The comment period for the proposed changes ended on September 4, 2015. It was initially expected that the final regulation would be announced in early 2016—however, given the voluminous number of comments received, the DOL does not anticipate issuing a final rule until July 2016. Once issued, the changes will be effective within 60 to 120 days. Restaurateurs and hoteliers should thus start looking internally at their operations in order to begin to understand the potential implications of the proposed rule changes.

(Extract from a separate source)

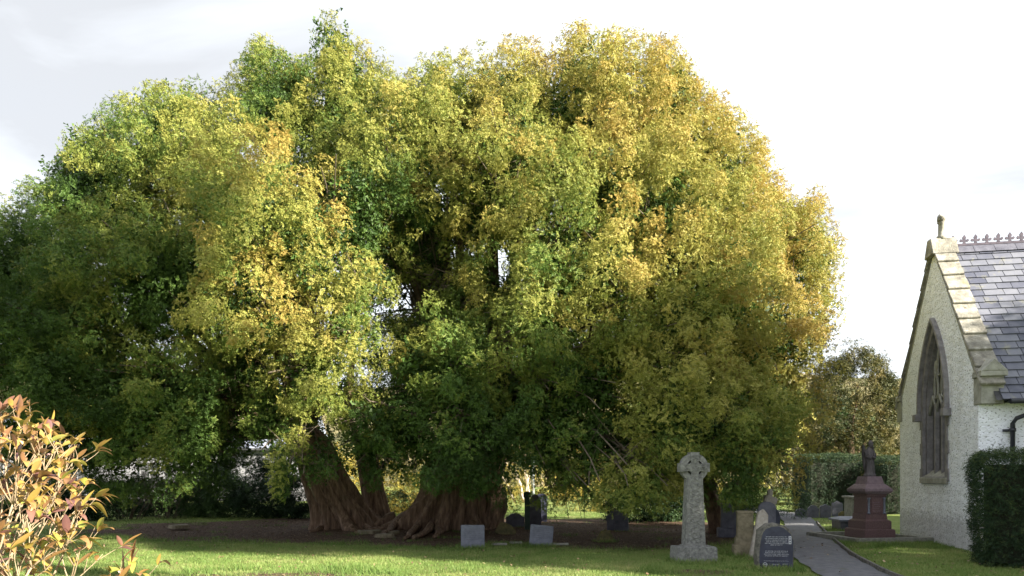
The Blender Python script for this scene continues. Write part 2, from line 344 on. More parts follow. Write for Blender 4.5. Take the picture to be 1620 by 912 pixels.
gx = np.concatenate([np.linspace(-500, -40, 14), np.linspace(-38, -15, 14), np.arange(-14, 13.01, 0.12), np.linspace(14.5, 40, 14), np.linspace(50, 500, 14)])
gy = np.concatenate([np.linspace(-200, -10, 10), np.linspace(-8, 8, 12), np.arange(9, 27.01, 0.12), np.linspace(28, 60, 24), np.linspace(66, 700, 18)])
GX, GY = np.meshgrid(gx, gy)
GZ = ground_z(GX, GY)
far = np.clip((GY-60)/200, 0, 1); GZ = GZ-far*1.5
me = bpy.data.meshes.new('ground'); nx, ny = len(gx), len(gy)
idx = np.arange(nx*ny).reshape(ny, nx)
fc = np.stack([idx[:-1, :-1], idx[:-1, 1:], idx[1:, 1:], idx[1:, :-1]], -1).reshape(-1, 4)
me.from_pydata(np.stack([GX, GY, GZ], -1).reshape(-1, 3).tolist(), [], fc.tolist())
a = me.attributes.new('dirt', 'FLOAT', 'POINT'); a.data.foreach_set('value', np.clip(dirt_f(GX, GY)*4+0.5, 0, 1).astype(np.float32).ravel())
me.polygons.foreach_set('use_smooth', [True]*len(me.polygons))
def groundmat():
    m = bpy.data.materials.new('lawn_and_earth'); m.use_nodes = True; nt = m.node_tree; b = nt.nodes['Principled BSDF']; L = nt.links.new
    b.inputs['Roughness'].default_value = 0.95; b.inputs['Specular IOR Level'].default_value = 0.1
    c = N(nt, 'ShaderNodeTexCoord')
    def ramp(scale, stops, det=8, rg=0.7):
        n = N(nt, 'ShaderNodeTexNoise', Scale=scale, Detail=float(det), Roughness=rg); L(c.outputs['Object'], n.inputs['Vector'])
        r = N(nt, 'ShaderNodeValToRGB'); L(n.outputs[0], r.inputs[0])
        for i, (p, col) in enumerate(stops):
            e = r.color_ramp.elements[i] if i < 2 else r.color_ramp.elements.new(p)
            e.position = p; e.color = (*col, 1)
        return r, n
    g, gn = ramp(1.1, [(0.32, (0.07, 0.12, 0.025)), (0.5, (0.13, 0.175, 0.045)), (0.66, (0.22, 0.20, 0.09))], 9, 0.75)
    d, dn = ramp(7, [(0.3, (0.05, 0.032, 0.022)), (0.55, (0.105, 0.070, 0.052)), (0.72, (0.19, 0.14, 0.10))])
    at = N(nt, 'ShaderNodeAttribute', attribute_name='dirt')
    fn = N(nt, 'ShaderNodeTexNoise', Scale=14.0, Detail=5.0); L(c.outputs['Object'], fn.inputs['Vector'])
    mm = N(nt, 'ShaderNodeMath', operation='ADD'); L(at.outputs['Fac'], mm.inputs[0]); L(fn.outputs[0], mm.inputs[1])
    rr = N(nt, 'ShaderNodeValToRGB'); L(mm.outputs[0], rr.inputs[0]); rr.color_ramp.elements[0].position = 0.85; rr.color_ramp.elements[1].position = 1.0
    mx = N(nt, 'ShaderNodeMixRGB'); L(rr.outputs[0], mx.inputs[0]); L(g.outputs[0], mx.inputs[1]); L(d.outputs[0], mx.inputs[2])
    L(mx.outputs[0], b.inputs['Base Color'])
    bn = N(nt, 'ShaderNodeBump', Strength=0.8, Distance=0.04); L(dn.outputs[0], bn.inputs['Height']); L(bn.outputs[0], b.inputs['Normal'])
    return m
me.materials.append(groundmat())
ground = bpy.data.objects.new('ground', me); COL.objects.link(ground); tag(ground, kind='structure')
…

Below are several steps establishments can take, and pertinent questions to consider, or order to be prepared:

  • Review current salary-exempt employees and identify those with a base salary of less than $50,440 per year (i.e., at-risk of being in violation of the proposed new rules);
  • Develop a strategy for those employees that are “at-risk”;
  • Consider bumping up the salary-exempt employees that are close to the new salary threshold—but make sure they still meet “the duties test” (see my prior blog post)—or re-classify those employees in the “at-risk” category to non-exempt status;
  • If you opt to re-classify to non-exempt status, make sure to note whether overtime will be a factor if they will be working more than 40 hours a week, and how that will impact your bottom line;
  • Consider hiring additional staff in order to minimize overtime;
  • Consider whether the duties required of the “at-risk” employees require checking email or taking calls outside of working hours and how this time will be tracked for those converted to non-exempt status;
  • Communicate the changes to affected employees and consider the impact on those being reclassified and find ways to ensure they remain positive about their roles within the company.

There is no doubt that these changes will impact nearly all organizations and industries in the coming year.  Employers should be proactive in planning and budgeting for these changes in order to ensure compliance. Further, taking adequate steps now can help minimize any potential negative implications when the new rule finally becomes effective.

This article is not offered as, and should not be relied on as, legal advice. You should consult an attorney for advice in specific situations.